Let $X_1,...,X_N$ be independent normal random variables. $X_i$ is normal with mean $\mu_i$ and standard deviation $\sigma_i$. Let $x_i$ be a single random sample from $X_i$.
Input: We get all $x_i$'s and all $\sigma_i$'s, but we don't get the $\mu_i$'s.
Question 1 Estimate the histogram of the $\mu_i$'s.
Question 2 Assume the means $\mu_i$ are independently drawn from a distribution $\mathcal{M}$. Generate an estimate of $\mathcal{M}$.
Note: Question 1 was answered below by @soakley but the solution didn't help my application, so I added Question 2.
Note that the goal is not to estimate the $\mu_i$'s individually, but rather to get a good estimate for the histogram, or the distribution, of all the $\mu_i$'s together. This estimate should hopefully be better than what we'd get by simply mixing the Gaussians around the $x_i$'s. A maximum-likelihood estimate should work, but I don't know how to produce it.
Warm up question: A simpler question is the above when all the $\sigma_i$'s are the same. This is easy: see answer at the bottom.
More details: I need a method that I can program and will run in reasonable time. So exponential-time algorithms will not be sufficient.
In my input, $N$ is around 5000, the standard deviations are mostly between 5 and 50, and the means are mostly between 0 and 40.
So far I've tried the naive solution of drawing a Gaussian around each $x_i$ and mixing all these Gaussians. The results don't look at all like the correct distribution of $\mu_i$'s. For example, imagine all $X_i$'s are standard normal RVs. Then my naive method would guess that the $\mu_i$'s lie in a pretty wide Gaussian around 0. However, given the samples $x_i$ and the standard deviations $\sigma_i$, a clever algorithm could clearly see that the best guess is that all $\mu_i$'s are equal to zero. Therefore, it should be possible to do much better than my naive algorithm, possibly with some clever use of Fourier Decomposition.
Answer to warm-up question: Question 1 doesn't have a good solution; to get a good solution, one would need to assume a posterior distribution. As for question 2: when all standard deviations are the same, then to get an estimate for the distribution $\mathcal{M}$ we simply need to de-convolve the distribution of $x_i$'s with a Gaussian. I don't see how to generalize this to the case of differing $\sigma_i$'s, though.

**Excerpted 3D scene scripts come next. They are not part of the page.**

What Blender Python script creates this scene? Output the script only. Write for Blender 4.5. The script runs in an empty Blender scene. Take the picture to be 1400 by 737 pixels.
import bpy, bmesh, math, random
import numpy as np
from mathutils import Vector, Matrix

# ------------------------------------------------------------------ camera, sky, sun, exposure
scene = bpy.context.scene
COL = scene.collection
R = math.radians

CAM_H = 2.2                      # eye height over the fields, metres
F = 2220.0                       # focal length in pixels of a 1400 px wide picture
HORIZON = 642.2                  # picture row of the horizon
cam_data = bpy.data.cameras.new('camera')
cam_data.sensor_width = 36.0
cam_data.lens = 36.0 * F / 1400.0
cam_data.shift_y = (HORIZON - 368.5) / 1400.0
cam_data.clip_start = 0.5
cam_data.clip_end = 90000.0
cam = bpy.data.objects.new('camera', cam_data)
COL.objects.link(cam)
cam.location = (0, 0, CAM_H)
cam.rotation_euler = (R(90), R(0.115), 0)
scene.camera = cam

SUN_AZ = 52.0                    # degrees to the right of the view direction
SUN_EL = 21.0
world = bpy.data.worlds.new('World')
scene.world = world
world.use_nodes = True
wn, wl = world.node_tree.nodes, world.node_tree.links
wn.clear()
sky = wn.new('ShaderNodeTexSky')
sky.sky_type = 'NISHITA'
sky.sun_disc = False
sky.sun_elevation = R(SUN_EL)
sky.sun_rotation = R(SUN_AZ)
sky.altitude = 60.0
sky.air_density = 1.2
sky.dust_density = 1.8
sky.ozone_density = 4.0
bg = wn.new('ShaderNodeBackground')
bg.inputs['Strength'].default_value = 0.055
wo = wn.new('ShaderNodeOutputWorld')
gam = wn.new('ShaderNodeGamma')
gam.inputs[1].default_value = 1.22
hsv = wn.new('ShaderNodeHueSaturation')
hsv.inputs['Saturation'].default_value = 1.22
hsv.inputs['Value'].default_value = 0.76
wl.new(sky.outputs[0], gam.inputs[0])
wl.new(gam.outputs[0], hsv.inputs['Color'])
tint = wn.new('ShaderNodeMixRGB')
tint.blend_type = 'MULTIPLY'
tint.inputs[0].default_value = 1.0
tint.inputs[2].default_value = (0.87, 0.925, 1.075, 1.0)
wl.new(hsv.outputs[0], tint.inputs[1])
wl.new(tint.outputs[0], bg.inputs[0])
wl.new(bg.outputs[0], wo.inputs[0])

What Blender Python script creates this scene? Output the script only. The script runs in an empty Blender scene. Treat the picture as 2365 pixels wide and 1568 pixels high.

Motivation: I am a poker player playing a very swingy poker game (Pot Limit Omaha). We want to find out if the rake is too high, by figuring out the "true winrates" of the player pool. We have as data the winrates of all players in the player pool over a whole year (these are $x_i$), and the standard deviations of their winnings (this is $\sigma_i$) and we want to estimate the distribution of their "true winrates" (the $\mu_i$'s) in order to figure out if enough players are winning. This translates to the above problem.
Ongoing Research I just found a paper of Bovy et al which seems to address a generalization of my question and suggests an algorithm. It seems pretty relevant. I'll read it and report any findings here.